Lauren Eddy, the general registrar and director of elections for Albemarle County, told local radio station WINA and The Hill on Friday that Good was referring to a closed meeting regarding provisional ballots that started at noon, two hours before a public canvass meeting at 2 p.m. Eddy said it is not her office’s normal practice to notify campaigns directly about the provisional ballots meeting, and that a representative for the McGuire campaign had called her office to learn about the meeting time. While the ballots were processed, no votes were counted during that meeting, she said.

But the Good campaign evidently disagrees with the appropriateness of the meeting, with legal counsel for his campaign sending a letter Friday — obtained by The Hill — asking a litany of questions about the provisional ballots being “reviewed in the absence of the campaign’s observer and outside of the public notice time.”

A 2023 state department of elections handbook instructs to “provide public notice of the date and time of the provisional ballots meeting and canvass” on the Friday before the election.

As Good brings up complaints about the election process, the McGuire campaign is knocking him for doing so.

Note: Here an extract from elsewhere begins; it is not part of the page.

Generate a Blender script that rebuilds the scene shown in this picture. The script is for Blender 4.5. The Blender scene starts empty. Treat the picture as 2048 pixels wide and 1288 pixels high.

“Rather than accept his fate and the will of the people, Bob Good has chosen to undermine the integrity of Virginia voters,” Sean Brown, a spokesperson for the McGuire campaign, said in a statement. “His antics now are beneath the dignity of a soon to be former elected official. Bob should put Virginia and our country first, let this process play out, and then congratulate John McGuire on a free and fair election victory.”

McGuire, notably, attended the “Stop the Steal” rally at the Capitol on Jan. 6 but says he did not go inside the building.

Good’s campaign is defending its actions.

“We are committed to making sure every legal vote is counted in what remains a very close race that will likely be in recount territory,” Diana Shores, senior adviser and manager of the Good campaign, said in a statement. “We believe the public should be informed of incidents that occurred on both Election Day and in the canvassing process since, and we will continue to educate them on the process.”